I’ve been thinking back over my “garden career” and waxing nostalgic.
Thought of recording some of the evolution of past experiences in gardening.
For me, the gardens and the entire viewpoint of it have slowly changed over time. At its peak, my obsession with gardening ruled my year… what I did, what I bought, my daily schedule, my dreams, everything.
But it all began rather benignly in the yard of the house we rented, in those first years of early marriage.
The First Garden Of My Own
I didn’t own it, and it had nothing to do with landscaping. Rented yards rarely do.
My first garden was a small vegetable patch square, carved out of the backyard, next to the straightlined, narrow, concrete walk that was ubiquitous in the houses of my city neighborhoods.
I simply dug up that square from scruffy sod and planted. Tomatoes, lettuce, parsley, green peppers. Things my mother had planted, and things I liked to eat.
Fresh tomatoes were always a favorite and have remained part of my vegetable gardens in good times and bad, through finely groomed and weedy permutations of the garden.
Parsley was important for chicken soup and stews, lettuce perennially a favorite for salads. And that was the extent of the garden in my earliest years. I learned to enjoy puttering outside, and the fact that the garden was temporary never bothered me at all.
I would trim it with marigolds, as easy as a seed packet sown in the freshly turned ground.
The Love Of Bulbs
I knew little of what types there were or how to plant them, they were simply purchased and planted during the crisp days of Autumn. These are the most rewarding and easiest of a renter’s efforts: planting a bag or two of Dutch bulbs.
Being a city yard, however, I do remember the great disappointment that ensued when the passing school children quickly made away with the tempting big tulip blooms. There was no fence between them and their prized acquisitions.
It Was Scruffy
*I found a Google map picture of the old house to put at the top of the post; now with better landscaping, but in need of paint.
That first house/yard/garden was down at the heels in the transitioning neighborhoods where newlyweds often rent.
I was not trying to build a showcase, I just wanted some fresh summer produce and the sight of something cheerful through the window in spring.
Things I Remember
One of the scruffy mulberry trees along the alley fence became our Advent log.
I still remember the old climbing rose that remained from former owners. It survived along the fence dividing the neighbor’s house, and grew up into the Hedge Maple trees at the end of the small city yard. Only blooming once in early summer, it must have been an old fashioned heirloom type.
In a later rented home, I had only the front yard, but grew a cottage mix of annuals along the space between the front porch and the sidewalk.
Renting Is Not For Roots
After that we bought our first house. At the mercy of the landlord’s whim, after sinking work equity and money into someone else’s property, we were ready for our own.
While our first house had been someone else’s rental previous to our purchase, it still had a few heirloom remnants of a garden in the backyard: a white peony, a Dr. W. Van Fleet climbing rose, a large sweet cherry tree, and surprise lilies in a hidden spot along the side.
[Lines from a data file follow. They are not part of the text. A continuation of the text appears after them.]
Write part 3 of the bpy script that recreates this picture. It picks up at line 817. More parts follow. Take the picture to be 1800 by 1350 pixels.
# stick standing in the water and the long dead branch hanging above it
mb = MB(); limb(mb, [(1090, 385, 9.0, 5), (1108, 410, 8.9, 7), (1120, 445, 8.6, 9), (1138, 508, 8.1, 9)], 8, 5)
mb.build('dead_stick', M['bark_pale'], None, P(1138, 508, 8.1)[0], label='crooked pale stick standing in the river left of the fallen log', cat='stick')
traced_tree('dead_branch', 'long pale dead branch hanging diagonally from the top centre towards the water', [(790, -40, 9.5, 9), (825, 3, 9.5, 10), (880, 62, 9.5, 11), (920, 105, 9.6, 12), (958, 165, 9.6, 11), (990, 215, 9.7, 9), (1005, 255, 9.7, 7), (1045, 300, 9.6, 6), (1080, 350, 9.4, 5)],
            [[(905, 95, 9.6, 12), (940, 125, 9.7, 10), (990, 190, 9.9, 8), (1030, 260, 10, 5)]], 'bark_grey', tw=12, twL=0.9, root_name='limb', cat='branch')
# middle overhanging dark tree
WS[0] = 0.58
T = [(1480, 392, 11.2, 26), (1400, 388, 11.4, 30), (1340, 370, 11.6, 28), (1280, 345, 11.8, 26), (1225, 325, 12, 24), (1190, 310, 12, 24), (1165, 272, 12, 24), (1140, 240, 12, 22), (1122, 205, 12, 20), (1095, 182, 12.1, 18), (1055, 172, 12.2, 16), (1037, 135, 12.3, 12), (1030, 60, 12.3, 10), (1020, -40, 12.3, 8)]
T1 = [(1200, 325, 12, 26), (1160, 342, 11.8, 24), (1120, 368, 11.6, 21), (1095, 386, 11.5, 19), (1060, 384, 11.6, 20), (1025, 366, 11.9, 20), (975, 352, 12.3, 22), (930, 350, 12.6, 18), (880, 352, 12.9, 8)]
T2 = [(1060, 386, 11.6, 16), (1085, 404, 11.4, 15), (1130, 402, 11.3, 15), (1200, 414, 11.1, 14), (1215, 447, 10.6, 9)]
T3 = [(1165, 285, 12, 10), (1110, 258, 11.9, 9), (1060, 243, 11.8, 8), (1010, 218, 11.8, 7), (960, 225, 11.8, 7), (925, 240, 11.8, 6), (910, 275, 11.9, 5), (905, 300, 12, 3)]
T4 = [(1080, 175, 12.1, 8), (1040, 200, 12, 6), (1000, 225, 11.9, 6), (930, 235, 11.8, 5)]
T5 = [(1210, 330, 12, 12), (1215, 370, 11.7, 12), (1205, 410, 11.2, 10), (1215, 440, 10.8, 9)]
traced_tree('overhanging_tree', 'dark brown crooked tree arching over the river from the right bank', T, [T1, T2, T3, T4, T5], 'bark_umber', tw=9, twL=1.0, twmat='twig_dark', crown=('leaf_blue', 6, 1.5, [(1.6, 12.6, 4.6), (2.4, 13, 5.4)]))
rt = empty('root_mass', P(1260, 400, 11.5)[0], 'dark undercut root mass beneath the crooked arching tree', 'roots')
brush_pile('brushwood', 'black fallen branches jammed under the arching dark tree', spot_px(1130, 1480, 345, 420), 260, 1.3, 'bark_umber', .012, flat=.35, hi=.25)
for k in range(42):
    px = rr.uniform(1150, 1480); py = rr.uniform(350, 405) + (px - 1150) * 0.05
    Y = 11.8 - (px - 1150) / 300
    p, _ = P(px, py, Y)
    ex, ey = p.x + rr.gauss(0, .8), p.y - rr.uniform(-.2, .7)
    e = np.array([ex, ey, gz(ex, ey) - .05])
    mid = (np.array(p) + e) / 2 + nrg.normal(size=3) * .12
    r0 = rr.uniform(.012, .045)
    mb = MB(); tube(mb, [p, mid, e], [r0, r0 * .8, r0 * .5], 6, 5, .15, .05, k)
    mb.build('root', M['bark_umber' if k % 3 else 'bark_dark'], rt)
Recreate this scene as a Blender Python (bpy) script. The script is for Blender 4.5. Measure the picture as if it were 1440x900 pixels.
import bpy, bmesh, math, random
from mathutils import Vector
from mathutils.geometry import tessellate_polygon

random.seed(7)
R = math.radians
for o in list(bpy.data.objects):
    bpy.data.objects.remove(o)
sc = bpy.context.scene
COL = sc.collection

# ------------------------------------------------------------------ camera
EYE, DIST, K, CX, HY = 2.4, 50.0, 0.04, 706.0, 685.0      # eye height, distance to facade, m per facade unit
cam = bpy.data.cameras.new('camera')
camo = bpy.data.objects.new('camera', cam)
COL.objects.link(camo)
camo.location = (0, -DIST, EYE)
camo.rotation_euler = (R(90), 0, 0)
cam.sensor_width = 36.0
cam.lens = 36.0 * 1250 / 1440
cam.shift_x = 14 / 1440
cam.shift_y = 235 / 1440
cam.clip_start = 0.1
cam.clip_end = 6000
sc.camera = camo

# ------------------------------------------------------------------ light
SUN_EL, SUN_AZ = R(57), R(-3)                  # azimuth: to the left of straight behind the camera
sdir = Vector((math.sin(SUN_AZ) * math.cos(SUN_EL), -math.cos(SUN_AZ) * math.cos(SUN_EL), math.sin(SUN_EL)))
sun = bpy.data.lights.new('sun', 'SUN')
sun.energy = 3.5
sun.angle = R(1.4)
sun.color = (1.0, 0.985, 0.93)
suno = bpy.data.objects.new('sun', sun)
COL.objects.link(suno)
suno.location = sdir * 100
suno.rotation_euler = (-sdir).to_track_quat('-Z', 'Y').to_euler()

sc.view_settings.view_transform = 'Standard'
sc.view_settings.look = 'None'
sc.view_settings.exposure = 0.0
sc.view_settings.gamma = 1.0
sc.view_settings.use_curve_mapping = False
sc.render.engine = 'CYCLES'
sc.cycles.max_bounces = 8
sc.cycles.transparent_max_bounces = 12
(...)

After my initial tentative diggings during the rental years, I was now ready to garden in earnest.
Sidenote: You never know whether something you plant may remain and give joy to someone in the future. The leftovers from an obviously knowledgeable gardener started out the backbone of my first permanent garden in my own first home.
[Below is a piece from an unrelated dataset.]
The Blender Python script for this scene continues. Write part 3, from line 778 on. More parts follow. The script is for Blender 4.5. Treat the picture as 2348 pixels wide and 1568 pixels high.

These things are also what I liked about renting an old house rather than a new apartment. The opportunity to cultivate a bit of earth is possible.
In An Apartment
More renters today are likely to be in apartments (we were once in one of those, too). For those who love the feel of dirt underneath their fingernails… temporary raised beds or containers are the answer. Just about any place can have a bit of garden.
When I rented I did not worry about the overall “design” or time and money spent- it was all very frugal and repurposed. The fun was in the planting and the harvest. There is so much soul satisfying benefit from such things that “ownership” does not really matter.
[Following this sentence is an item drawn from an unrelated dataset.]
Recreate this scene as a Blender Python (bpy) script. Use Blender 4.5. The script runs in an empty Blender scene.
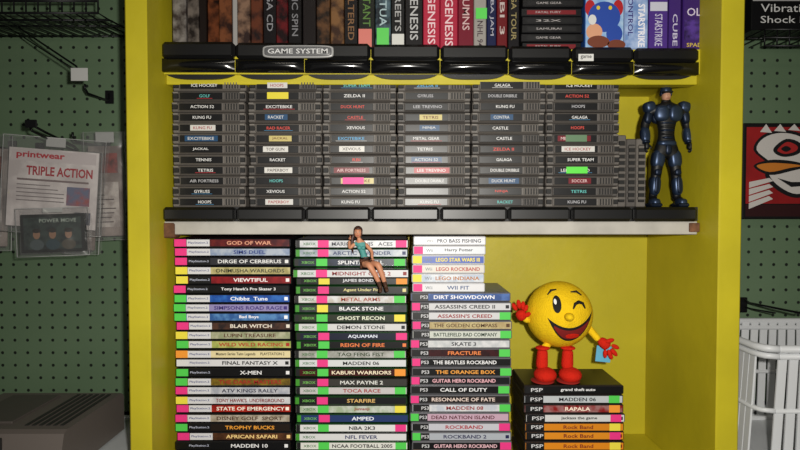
import bpy, bmesh, math, random
from mathutils import Vector, Matrix, Euler
random.seed(7)
sc=bpy.context.scene
try:
    sc.view_settings.view_transform='Standard'
except Exception: pass

F=625.0; TH=math.radians(1.7); CZ=1.45
def P(px,py,Y):
    a=(px-400)/F; v=(225-py)/F
    d=Vector((a, math.cos(TH)+v*math.sin(TH), -math.sin(TH)+v*math.cos(TH)))
    k=Y/d.y
    return Vector((d.x*k, Y, d.z*k+CZ))
def X(px,Y,py=225): return P(px,py,Y).x
def Z(py,Y): return P(400,py,Y).z

def lin(c):
    return tuple(((v/255)/12.92 if v/255<=0.04045 else ((v/255+0.055)/1.055)**2.4) for v in c)
MC={}
def M(c,rough=0.45,metal=0.0,spec=0.4,noise=0.0,nscale=40,bump=0.0,bscale=300,emit=0,c2=None):
    key=(tuple(c),rough,metal,spec,noise,nscale,bump,bscale,c2)
    if key in MC: return MC[key]
    m=bpy.data.materials.new("mat_%d"%len(MC)); m.use_nodes=True
    nt=m.node_tree; b=nt.nodes['Principled BSDF']
    col=lin(c)+(1,)
    b.inputs['Base Color'].default_value=col
    b.inputs['Roughness'].default_value=rough; b.inputs['Metallic'].default_value=metal
    b.inputs['Specular IOR Level'].default_value=spec
    tc=nt.nodes.new('ShaderNodeTexCoord')
    if noise>0:
        n=nt.nodes.new('ShaderNodeTexNoise'); n.inputs['Scale'].default_value=nscale; n.inputs['Detail'].default_value=4
        r=nt.nodes.new('ShaderNodeValToRGB')
        k=lin(c2) if c2 else tuple(x*(1-noise) for x in col[:3])
        r.color_ramp.elements[0].position=0.4; r.color_ramp.elements[1].position=0.62
        r.color_ramp.elements[0].color=tuple(k)+(1,); r.color_ramp.elements[1].color=col
        nt.links.new(tc.outputs['Object'],n.inputs['Vector']); nt.links.new(n.outputs['Fac'],r.inputs['Fac'])
        nt.links.new(r.outputs['Color'],b.inputs['Base Color'])
    if bump>0:
        n2=nt.nodes.new('ShaderNodeTexNoise'); n2.inputs['Scale'].default_value=bscale
        bp=nt.nodes.new('ShaderNodeBump'); bp.inputs['Strength'].default_value=bump; bp.inputs['Distance'].default_value=0.002
        nt.links.new(tc.outputs['Object'],n2.inputs['Vector']); nt.links.new(n2.outputs['Fac'],bp.inputs['Height'])
        nt.links.new(bp.outputs['Normal'],b.inputs['Normal'])
    MC[key]=m; return m
def plastic_film():
    m=bpy.data.materials.new("clear_bag"); m.use_nodes=True; nt=m.node_tree; nt.nodes.clear()
    o=nt.nodes.new('ShaderNodeOutputMaterial'); mx=nt.nodes.new('ShaderNodeMixShader'); mx2=nt.nodes.new('ShaderNodeMixShader')
    t=nt.nodes.new('ShaderNodeBsdfTransparent'); t.inputs[0].default_value=(.95,.95,.95,1)
    df=nt.nodes.new('ShaderNodeBsdfDiffuse'); df.inputs[0].default_value=(.6,.6,.6,1)
    g=nt.nodes.new('ShaderNodeBsdfGlossy'); g.inputs['Roughness'].default_value=0.2
    g.inputs[0].default_value=(.9,.9,.9,1)
    n=nt.nodes.new('ShaderNodeTexNoise'); n.inputs['Scale'].default_value=14; n.inputs['Detail'].default_value=1.5; n.inputs['Distortion'].default_value=.8; tc=nt.nodes.new('ShaderNodeTexCoord')
    bp=nt.nodes.new('ShaderNodeBump'); bp.inputs['Strength'].default_value=1; bp.inputs['Distance'].default_value=0.012
    nt.links.new(tc.outputs['Object'],n.inputs['Vector']); nt.links.new(n.outputs['Fac'],bp.inputs['Height'])
    nt.links.new(bp.outputs['Normal'],g.inputs['Normal'])
    mx2.inputs[0].default_value=0.06; mx.inputs[0].default_value=0.055
    nt.links.new(t.outputs[0],mx2.inputs[1]); nt.links.new(df.outputs[0],mx2.inputs[2])
    nt.links.new(mx2.outputs[0],mx.inputs[1]); nt.links.new(g.outputs[0],mx.inputs[2]); nt.links.new(mx.outputs[0],o.inputs[0])
    return m

TXT={}
def textmesh(s,bold=0.02):
    k=(s,bold)
    if k in TXT: return TXT[k]
    cu=bpy.data.curves.new('t','FONT'); cu.body=s; cu.resolution_u=2; cu.offset=bold
    ob=bpy.data.objects.new('t',cu); sc.collection.objects.link(ob)
    dg=bpy.context.evaluated_depsgraph_get(); ev=ob.evaluated_get(dg); me=ev.to_mesh()
    vs=[(v.co.x,v.co.y) for v in me.vertices]; fs=[tuple(p.vertices) for p in me.polygons]
    ev.to_mesh_clear(); bpy.data.objects.remove(ob); bpy.data.curves.remove(cu)
    if vs:
        x0=min(v[0] for v in vs);x1=max(v[0] for v in vs);y0=min(v[1] for v in vs);y1=max(v[1] for v in vs)
        w=max(x1-x0,1e-6);h=max(y1-y0,1e-6)
        r=([((a-x0)/w,(b-y0)/h) for a,b in vs],fs,w/h)
    else: r=([],[],1)
    TXT[k]=r; return r

class B:
    def __init__(s): s.v=[];s.f=[];s.m=[];s.mats=[];s.sm=[]
    def mi(s,m):
        if m not in s.mats: s.mats.append(m)
        return s.mats.index(m)
    def add(s,vs,fs,m,smooth=False):
        o=len(s.v); s.v+= [tuple(v) for v in vs]; k=s.mi(m)
        for f in fs: s.f.append(tuple(i+o for i in f)); s.m.append(k); s.sm.append(smooth)
    def box(s,x0,x1,y0,y1,z0,z1,m,b=0.0,T=None):
        cx,cy,cz=(x0+x1)/2,(y0+y1)/2,(z0+z1)/2; h=(abs(x1-x0)/2,abs(y1-y0)/2,abs(z1-z0)/2)
        b=min(b,min(h)*0.8)
        if b<=0:
            vs=[(cx+i*h[0],cy+j*h[1],cz+k*h[2]) for i in(-1,1) for j in(-1,1) for k in(-1,1)]
            fs=[(0,1,3,2),(4,6,7,5),(0,4,5,1),(2,3,7,6),(0,2,6,4),(1,5,7,3)]
        else:
            vs=[];idx={}
            for i in(-1,1):
                for j in(-1,1):
                    for k in(-1,1):
                        sg=(i,j,k)
                        for a in range(3):
                            idx[(i,j,k,a)]=len(vs)
                            vs.append(tuple((cx,cy,cz)[q]+sg[q]*(h[q] if q==a else h[q]-b) for q in range(3)))
            fs=[]
            for a in range(3):
                o=[q for q in range(3) if q!=a]
                for sg in(-1,1):
                    f=[]
                    for (u,w) in((-1,-1),(1,-1),(1,1),(-1,1)):
                        c=[0,0,0];c[a]=sg;c[o[0]]=u;c[o[1]]=w
                        f.append(idx[tuple(c)+(a,)])
                    fs.append(tuple(f))
                for u in(-1,1):
                    for w in(-1,1):
                        c0=[0,0,0];c0[a]=-1;c0[o[0]]=u;c0[o[1]]=w
                        c1=list(c0);c1[a]=1
                        fs.append((idx[tuple(c0)+(o[0],)],idx[tuple(c1)+(o[0],)],idx[tuple(c1)+(o[1],)],idx[tuple(c0)+(o[1],)]))
            for i in(-1,1):
                for j in(-1,1):
                    for k in(-1,1): fs.append(tuple(idx[(i,j,k,a)] for a in range(3)))
        if T is not None: vs=[T@Vector(v) for v in vs]
        s.add(vs,fs,m)
    def quad(s,x0,x1,z0,z1,y,m,T=None):
        vs=[(x0,y,z0),(x1,y,z0),(x1,y,z1),(x0,y,z1)]
        if T is not None: vs=[T@Vector(v) for v in vs]
        s.add(vs,[(0,1,2,3)],m)
    def text(s,t,x0,x1,z0,z1,y,m,vert=False,bold=0.01,T=None):
        vs,fs,_=textmesh(t,bold)
        if not vs: return
        if vert: q=[(x0+b*(x1-x0),y,z1-a*(z1-z0)) for a,b in vs]
        else: q=[(x0+a*(x1-x0),y,z0+b*(z1-z0)) for a,b in vs]
        if T is not None: q=[T@Vector(v) for v in q]
        s.add(q,fs,m)
    def disc(s,cx,cz,rx,rz,y,m,n=24,T=None):
        vs=[(cx+rx*math.cos(2*math.pi*i/n),y,cz+rz*math.sin(2*math.pi*i/n)) for i in range(n)]
        if T is not None: vs=[T@Vector(v) for v in vs]
        s.add(vs,[tuple(range(n))],m)
    def ell(s,c,r,m,rot=(0,0,0),n=24,k=14,T=None,e=1.0):
        R=Euler(rot).to_matrix(); vs=[];fs=[]
        pw=lambda x: math.copysign(abs(x)**e,x)
        for i in range(k+1):
            a=math.pi*i/k
            for j in range(n):
                b=2*math.pi*j/n
                v=Vector((r[0]*pw(math.sin(a))*pw(math.cos(b)),r[1]*pw(math.sin(a))*pw(math.sin(b)),r[2]*pw(math.cos(a))))
                v=R@v+Vector(c)
                vs.append(T@v if T is not None else v)
        for i in range(k):
            for j in range(n):
                fs.append((i*n+j,i*n+(j+1)%n,(i+1)*n+(j+1)%n,(i+1)*n+j))
        s.add(vs,fs,m,True)
    def tube(s,pts,r,m,n=10,T=None):
        pts=[Vector(p) for p in pts]; rs=r if isinstance(r,(list,tuple)) else [r]*len(pts)
        vs=[];fs=[];up=None
        for i,p in enumerate(pts):
            d=(pts[min(i+1,len(pts)-1)]-pts[max(i-1,0)]).normalized()
            if up is None:
                up=Vector((0,0,1)) if abs(d.z)<0.9 else Vector((1,0,0))
            a=d.cross(up).normalized(); b=a.cross(d).normalized(); up=b
            for j in range(n):
                t=2*math.pi*j/n
                v=p+(a*math.cos(t)+b*math.sin(t))*rs[i]
                vs.append(T@v if T is not None else v)
        for i in range(len(pts)-1):
            for j in range(n):
                fs.append((i*n+j,i*n+(j+1)%n,(i+1)*n+(j+1)%n,(i+1)*n+j))
        fs.append(tuple(range(n))); fs.append(tuple((len(pts)-1)*n+j for j in range(n)))
        s.add(vs,fs,m,True)
    def done(s,name):
        me=bpy.data.meshes.new(name); me.from_pydata(s.v,[],s.f)
        for m in s.mats: me.materials.append(m)
        me.polygons.foreach_set('material_index',s.m); me.polygons.foreach_set('use_smooth',s.sm)
        me.update()
        bm=bmesh.new();bm.from_mesh(me);bmesh.ops.recalc_face_normals(bm,faces=bm.faces);bm.to_mesh(me);bm.free()
        ob=bpy.data.objects.new(name,me); sc.collection.objects.link(ob); return ob

def skin(nodes,edges,root=0,sub=2):
    me=bpy.data.meshes.new('s'); me.from_pydata([n[0] for n in nodes],edges,[])
    ob=bpy.data.objects.new('s',me); sc.collection.objects.link(ob)
    ob.modifiers.new('sk','SKIN')
    for i,n in enumerate(nodes):
        r=n[1]; r=r if isinstance(r,tuple) else (r,r)
        me.skin_vertices[0].data[i].radius=r
        me.skin_vertices[0].data[i].use_root=(i==root)
    ss=ob.modifiers.new('su','SUBSURF'); ss.levels=sub; ss.render_levels=sub
    dg=bpy.context.evaluated_depsgraph_get(); dg.update(); ev=ob.evaluated_get(dg); m2=ev.to_mesh()
    vs=[v.co.copy() for v in m2.vertices]; fs=[tuple(p.vertices) for p in m2.polygons]
    ev.to_mesh_clear(); bpy.data.objects.remove(ob)
    return vs,fs
def addskin(b,nodes,edges,T,matf,root=0,sub=2):
    vs,fs=skin(nodes,edges,root,sub)
    by={}
    for f in fs:
        c=sum((vs[i] for i in f),Vector())/len(f)
        by.setdefault(matf(c),[]).append(f)
    W=[T@v for v in vs]
    for m,ff in by.items(): b.add(W,ff,m,True)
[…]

I think sometimes we are much too caught up in such ideas today. We skip over so many of things that make life worthwhile when thinking in terms of investment or payout when it does not apply.
Sometimes, to waste an afternoon, a few dollars on seed, and the sweat of a little labor is not wasted at all, it is a rich experience of something real and grounded.
Looking Back
Those memories I have of that little garden patch are unmixed with regret. If there were losses I don’t remember them, I do remember the way the joy of gardening grew and became such a deeply held part of life that I don’t remember myself not being a “Gardener”, although there was that time.
In a sense, all gardens are temporary. whether we rent the land or own it for a time, our gardens rarely survive intact. If you stay in one place long enough the temporal existence of the garden is even more evident.
Nature alone owns the land. but we may enjoy it for a time.